Given instruction → Wherever a line holds the string "script", copy that line.

-- Start of Rows --

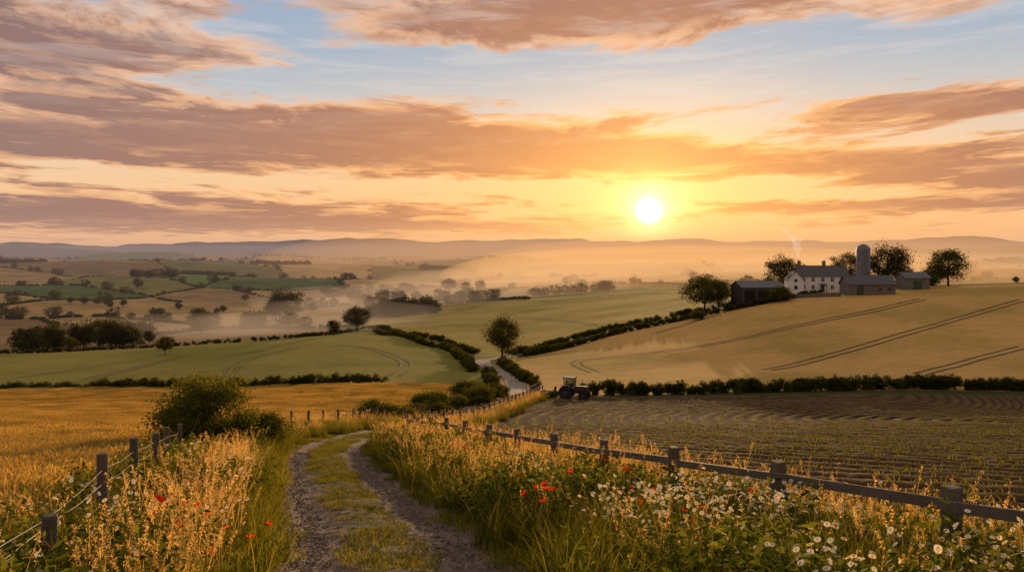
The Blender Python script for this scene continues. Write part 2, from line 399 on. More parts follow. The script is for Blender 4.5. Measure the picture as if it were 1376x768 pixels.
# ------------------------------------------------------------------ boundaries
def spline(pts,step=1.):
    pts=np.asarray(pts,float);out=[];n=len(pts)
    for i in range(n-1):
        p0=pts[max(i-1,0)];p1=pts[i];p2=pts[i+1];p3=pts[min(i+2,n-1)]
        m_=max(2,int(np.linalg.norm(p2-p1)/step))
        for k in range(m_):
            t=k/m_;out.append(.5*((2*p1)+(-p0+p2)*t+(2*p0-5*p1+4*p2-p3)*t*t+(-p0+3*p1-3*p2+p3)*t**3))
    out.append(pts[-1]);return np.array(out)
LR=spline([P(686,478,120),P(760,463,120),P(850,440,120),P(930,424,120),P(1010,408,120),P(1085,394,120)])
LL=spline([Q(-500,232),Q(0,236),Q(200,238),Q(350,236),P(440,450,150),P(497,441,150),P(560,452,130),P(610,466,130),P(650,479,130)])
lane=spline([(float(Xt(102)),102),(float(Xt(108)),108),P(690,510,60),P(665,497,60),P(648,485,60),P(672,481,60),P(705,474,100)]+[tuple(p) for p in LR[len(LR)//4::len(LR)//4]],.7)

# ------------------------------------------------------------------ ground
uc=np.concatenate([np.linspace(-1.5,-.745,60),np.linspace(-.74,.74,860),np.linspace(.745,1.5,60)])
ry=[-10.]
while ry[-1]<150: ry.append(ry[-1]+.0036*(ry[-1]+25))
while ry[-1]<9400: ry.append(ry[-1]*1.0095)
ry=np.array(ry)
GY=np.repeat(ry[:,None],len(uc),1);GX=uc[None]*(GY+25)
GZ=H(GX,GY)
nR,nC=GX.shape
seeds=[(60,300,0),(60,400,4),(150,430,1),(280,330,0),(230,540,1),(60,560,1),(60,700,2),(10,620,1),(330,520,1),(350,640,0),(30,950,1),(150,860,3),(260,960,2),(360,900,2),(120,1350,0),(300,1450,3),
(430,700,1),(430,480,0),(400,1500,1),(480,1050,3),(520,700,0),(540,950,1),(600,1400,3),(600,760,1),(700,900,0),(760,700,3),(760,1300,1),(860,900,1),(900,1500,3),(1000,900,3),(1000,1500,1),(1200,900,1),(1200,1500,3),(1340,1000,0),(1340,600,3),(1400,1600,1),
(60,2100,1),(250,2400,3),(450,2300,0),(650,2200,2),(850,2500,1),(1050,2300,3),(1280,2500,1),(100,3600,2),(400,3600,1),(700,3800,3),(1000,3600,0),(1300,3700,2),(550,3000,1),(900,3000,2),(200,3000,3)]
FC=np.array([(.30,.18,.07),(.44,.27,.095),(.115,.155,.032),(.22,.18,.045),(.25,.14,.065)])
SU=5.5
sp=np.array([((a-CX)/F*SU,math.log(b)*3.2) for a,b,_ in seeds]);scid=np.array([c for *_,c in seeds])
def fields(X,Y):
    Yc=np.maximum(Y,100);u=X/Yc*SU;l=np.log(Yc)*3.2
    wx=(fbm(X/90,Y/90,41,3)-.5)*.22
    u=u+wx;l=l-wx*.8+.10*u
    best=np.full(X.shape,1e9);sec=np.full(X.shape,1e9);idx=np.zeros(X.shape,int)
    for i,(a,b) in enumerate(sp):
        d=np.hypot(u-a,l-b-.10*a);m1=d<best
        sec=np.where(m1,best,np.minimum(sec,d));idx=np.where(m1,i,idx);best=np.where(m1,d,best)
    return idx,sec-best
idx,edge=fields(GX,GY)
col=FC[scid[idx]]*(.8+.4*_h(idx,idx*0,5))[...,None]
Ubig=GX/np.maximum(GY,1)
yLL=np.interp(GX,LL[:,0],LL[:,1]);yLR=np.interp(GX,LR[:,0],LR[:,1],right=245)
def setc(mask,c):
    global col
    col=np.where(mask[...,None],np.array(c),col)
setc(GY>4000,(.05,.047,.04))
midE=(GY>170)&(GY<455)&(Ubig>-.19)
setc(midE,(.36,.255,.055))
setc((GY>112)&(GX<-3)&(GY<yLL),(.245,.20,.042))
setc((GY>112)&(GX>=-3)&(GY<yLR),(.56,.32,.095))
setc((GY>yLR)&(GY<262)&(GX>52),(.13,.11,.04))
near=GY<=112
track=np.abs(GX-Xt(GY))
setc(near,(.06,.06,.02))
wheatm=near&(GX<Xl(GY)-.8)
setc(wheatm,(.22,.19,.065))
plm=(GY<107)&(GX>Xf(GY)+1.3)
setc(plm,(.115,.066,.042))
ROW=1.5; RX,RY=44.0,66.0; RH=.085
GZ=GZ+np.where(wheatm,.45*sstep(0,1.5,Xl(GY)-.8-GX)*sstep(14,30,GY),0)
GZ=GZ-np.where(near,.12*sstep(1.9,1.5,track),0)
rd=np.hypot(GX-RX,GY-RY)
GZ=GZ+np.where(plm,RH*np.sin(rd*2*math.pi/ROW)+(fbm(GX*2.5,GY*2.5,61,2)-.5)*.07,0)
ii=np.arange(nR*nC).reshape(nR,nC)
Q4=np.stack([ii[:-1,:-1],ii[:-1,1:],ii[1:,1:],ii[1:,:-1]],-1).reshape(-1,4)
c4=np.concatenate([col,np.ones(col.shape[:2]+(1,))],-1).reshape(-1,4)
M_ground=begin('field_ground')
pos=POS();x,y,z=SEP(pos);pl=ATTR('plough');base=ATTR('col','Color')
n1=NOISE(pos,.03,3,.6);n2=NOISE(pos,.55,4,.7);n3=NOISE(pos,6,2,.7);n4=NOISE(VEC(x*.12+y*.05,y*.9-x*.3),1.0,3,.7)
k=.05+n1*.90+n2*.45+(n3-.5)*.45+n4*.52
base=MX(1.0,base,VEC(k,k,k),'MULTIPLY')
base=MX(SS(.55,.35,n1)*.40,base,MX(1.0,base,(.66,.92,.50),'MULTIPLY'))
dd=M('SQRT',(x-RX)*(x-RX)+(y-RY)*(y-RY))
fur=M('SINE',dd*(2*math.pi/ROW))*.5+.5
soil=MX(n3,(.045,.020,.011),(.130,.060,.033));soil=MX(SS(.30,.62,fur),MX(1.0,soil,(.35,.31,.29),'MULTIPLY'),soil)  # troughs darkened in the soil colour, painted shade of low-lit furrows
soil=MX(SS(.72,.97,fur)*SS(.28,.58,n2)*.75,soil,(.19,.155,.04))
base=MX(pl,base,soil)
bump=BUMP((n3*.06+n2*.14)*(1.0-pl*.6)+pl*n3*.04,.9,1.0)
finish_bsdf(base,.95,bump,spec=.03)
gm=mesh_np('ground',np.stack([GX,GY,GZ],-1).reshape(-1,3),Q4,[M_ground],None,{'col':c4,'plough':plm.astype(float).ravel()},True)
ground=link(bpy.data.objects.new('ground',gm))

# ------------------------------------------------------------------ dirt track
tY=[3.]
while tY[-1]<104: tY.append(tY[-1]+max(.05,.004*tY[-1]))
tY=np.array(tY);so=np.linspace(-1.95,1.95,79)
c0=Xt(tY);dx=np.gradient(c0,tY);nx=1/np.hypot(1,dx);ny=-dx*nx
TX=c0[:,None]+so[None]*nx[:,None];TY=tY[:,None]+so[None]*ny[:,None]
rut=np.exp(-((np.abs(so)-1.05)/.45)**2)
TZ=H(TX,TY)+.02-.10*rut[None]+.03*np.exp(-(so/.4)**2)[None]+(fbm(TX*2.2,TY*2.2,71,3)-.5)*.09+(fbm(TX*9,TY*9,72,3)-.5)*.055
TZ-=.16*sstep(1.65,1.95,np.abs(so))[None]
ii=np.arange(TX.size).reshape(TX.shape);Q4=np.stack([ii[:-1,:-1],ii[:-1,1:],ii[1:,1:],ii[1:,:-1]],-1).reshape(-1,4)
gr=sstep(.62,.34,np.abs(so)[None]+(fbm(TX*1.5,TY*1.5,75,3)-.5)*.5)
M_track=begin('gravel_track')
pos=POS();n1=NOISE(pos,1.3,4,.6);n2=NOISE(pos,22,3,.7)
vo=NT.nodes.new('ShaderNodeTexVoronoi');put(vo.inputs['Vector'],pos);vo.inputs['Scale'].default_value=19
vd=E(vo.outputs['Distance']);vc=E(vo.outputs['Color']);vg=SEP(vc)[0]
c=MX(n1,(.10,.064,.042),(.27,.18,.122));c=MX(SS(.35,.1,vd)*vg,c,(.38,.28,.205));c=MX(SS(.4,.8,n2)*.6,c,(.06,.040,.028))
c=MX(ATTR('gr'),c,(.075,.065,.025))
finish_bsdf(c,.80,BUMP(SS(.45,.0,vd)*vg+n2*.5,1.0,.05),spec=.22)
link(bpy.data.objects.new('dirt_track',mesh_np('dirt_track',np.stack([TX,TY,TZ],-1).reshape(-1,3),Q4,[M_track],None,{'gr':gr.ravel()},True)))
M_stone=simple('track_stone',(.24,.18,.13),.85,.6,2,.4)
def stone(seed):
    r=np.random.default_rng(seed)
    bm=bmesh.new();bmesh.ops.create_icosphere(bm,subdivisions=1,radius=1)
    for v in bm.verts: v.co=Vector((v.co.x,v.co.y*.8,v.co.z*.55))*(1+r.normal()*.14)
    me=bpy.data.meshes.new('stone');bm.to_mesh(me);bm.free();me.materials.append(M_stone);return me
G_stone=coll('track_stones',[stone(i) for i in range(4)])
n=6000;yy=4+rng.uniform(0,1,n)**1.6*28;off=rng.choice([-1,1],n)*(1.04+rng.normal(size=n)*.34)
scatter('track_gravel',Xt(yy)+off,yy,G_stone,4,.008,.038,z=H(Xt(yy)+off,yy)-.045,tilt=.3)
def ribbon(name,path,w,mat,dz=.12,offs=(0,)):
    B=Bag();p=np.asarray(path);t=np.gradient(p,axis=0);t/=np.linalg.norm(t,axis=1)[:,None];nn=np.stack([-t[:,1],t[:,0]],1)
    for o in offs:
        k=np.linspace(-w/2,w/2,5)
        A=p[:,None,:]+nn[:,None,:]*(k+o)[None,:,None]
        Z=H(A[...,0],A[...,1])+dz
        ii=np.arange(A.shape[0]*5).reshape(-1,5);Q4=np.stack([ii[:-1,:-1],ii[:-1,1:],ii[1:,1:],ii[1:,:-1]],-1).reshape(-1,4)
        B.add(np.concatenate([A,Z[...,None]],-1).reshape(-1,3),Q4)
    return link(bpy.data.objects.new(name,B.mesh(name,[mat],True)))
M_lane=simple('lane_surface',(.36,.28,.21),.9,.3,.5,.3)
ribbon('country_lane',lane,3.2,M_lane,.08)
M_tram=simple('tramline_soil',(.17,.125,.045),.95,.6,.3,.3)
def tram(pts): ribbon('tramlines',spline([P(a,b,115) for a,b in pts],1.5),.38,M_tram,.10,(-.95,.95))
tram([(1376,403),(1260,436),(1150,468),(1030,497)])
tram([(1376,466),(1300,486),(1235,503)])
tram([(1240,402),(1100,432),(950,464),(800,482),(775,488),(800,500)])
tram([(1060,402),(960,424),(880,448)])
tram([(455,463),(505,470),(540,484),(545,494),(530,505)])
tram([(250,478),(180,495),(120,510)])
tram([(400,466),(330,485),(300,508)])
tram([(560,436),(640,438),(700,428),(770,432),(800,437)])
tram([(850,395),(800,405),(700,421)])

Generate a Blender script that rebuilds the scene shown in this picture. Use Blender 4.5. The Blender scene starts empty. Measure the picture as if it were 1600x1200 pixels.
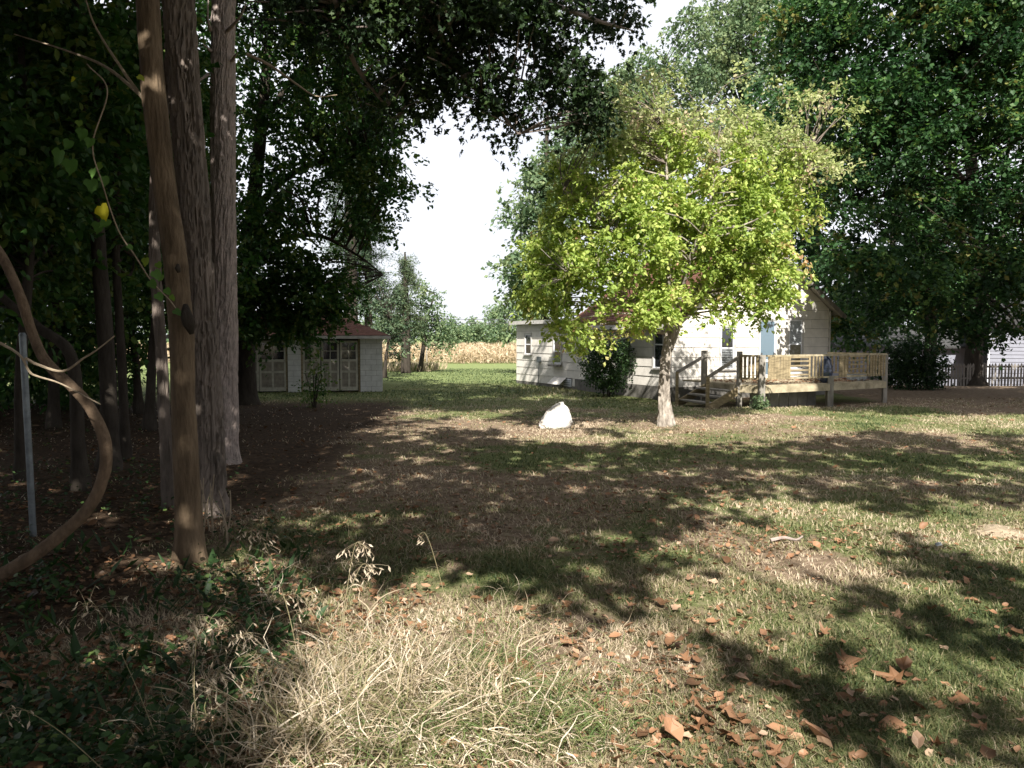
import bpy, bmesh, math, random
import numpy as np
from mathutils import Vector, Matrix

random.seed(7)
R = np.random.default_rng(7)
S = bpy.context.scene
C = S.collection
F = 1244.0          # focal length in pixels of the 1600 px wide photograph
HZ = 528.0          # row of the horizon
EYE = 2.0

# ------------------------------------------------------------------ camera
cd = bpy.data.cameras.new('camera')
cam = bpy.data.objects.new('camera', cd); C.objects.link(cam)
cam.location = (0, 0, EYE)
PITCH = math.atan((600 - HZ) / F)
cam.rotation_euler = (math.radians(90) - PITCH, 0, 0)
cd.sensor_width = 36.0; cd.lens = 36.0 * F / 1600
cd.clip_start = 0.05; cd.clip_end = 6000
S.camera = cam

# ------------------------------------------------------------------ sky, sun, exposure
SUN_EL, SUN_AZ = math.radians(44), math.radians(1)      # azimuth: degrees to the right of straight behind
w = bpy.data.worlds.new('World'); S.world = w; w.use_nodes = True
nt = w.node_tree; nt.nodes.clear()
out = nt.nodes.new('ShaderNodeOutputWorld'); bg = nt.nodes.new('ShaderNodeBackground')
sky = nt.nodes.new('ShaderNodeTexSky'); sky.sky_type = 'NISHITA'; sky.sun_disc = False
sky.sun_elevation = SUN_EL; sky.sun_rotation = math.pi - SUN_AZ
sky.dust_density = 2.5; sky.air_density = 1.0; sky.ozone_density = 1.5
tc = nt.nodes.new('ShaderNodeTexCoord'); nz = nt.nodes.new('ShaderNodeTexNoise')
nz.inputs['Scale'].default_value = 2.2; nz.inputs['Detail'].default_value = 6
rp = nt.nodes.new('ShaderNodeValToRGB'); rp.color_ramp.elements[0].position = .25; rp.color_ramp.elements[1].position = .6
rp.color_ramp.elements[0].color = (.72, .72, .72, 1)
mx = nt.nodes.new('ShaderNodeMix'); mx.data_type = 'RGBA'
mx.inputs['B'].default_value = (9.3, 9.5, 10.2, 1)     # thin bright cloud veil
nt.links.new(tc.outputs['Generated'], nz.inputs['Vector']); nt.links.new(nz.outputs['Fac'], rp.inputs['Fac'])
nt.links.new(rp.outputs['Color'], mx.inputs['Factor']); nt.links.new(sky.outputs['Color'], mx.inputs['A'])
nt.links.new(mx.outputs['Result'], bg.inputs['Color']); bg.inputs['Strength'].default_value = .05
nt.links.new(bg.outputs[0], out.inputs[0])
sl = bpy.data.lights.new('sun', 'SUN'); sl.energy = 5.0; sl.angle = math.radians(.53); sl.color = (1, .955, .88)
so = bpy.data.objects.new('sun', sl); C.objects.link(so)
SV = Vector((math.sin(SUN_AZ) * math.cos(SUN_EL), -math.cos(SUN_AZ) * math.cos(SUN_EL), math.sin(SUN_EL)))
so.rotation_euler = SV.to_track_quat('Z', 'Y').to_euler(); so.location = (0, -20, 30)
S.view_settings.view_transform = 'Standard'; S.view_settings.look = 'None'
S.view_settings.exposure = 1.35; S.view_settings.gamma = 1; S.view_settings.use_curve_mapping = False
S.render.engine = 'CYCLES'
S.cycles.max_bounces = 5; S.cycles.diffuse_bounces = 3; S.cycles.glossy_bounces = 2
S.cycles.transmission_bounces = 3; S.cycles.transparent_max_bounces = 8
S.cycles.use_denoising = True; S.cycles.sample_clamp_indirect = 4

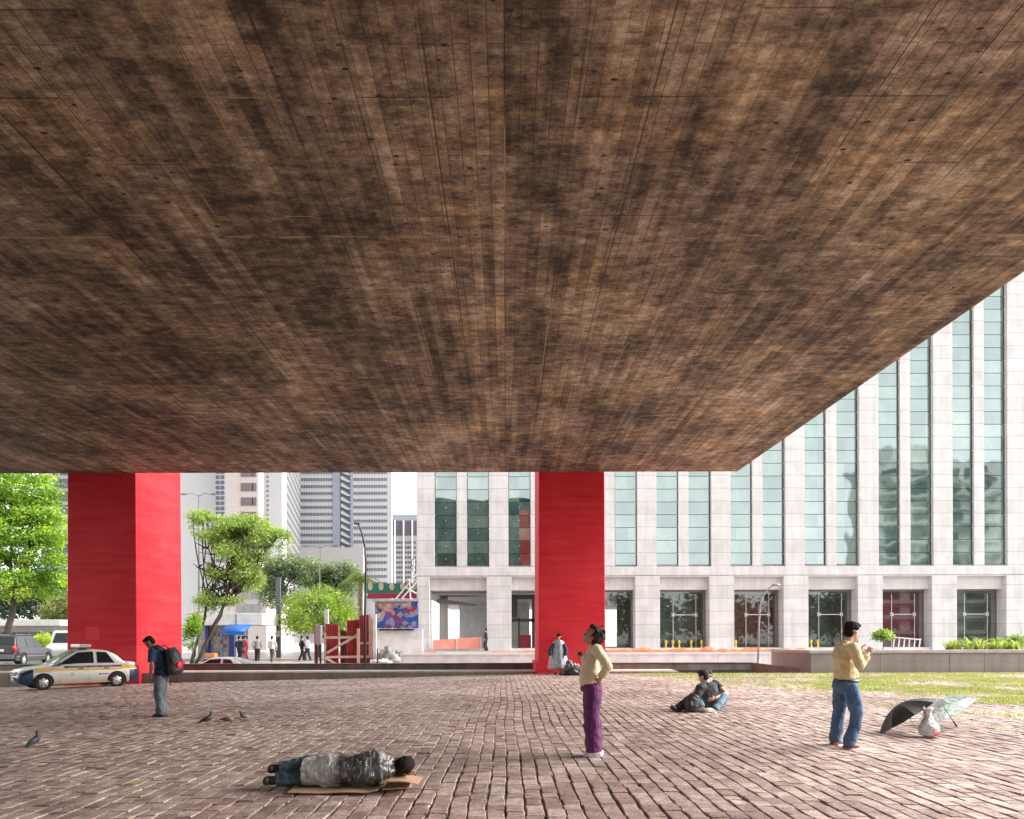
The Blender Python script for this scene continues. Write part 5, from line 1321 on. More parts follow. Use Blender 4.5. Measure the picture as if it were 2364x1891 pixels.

-- End of Rows --

Result of this exercise →
The Blender Python script for this scene continues. Write part 2, from line 399 on. More parts follow. The script is for Blender 4.5. Measure the picture as if it were 1376x768 pixels.
Generate a Blender script that rebuilds the scene shown in this picture. Use Blender 4.5. The Blender scene starts empty. Measure the picture as if it were 1600x1200 pixels.
The Blender Python script for this scene continues. Write part 5, from line 1321 on. More parts follow. Use Blender 4.5. Measure the picture as if it were 2364x1891 pixels.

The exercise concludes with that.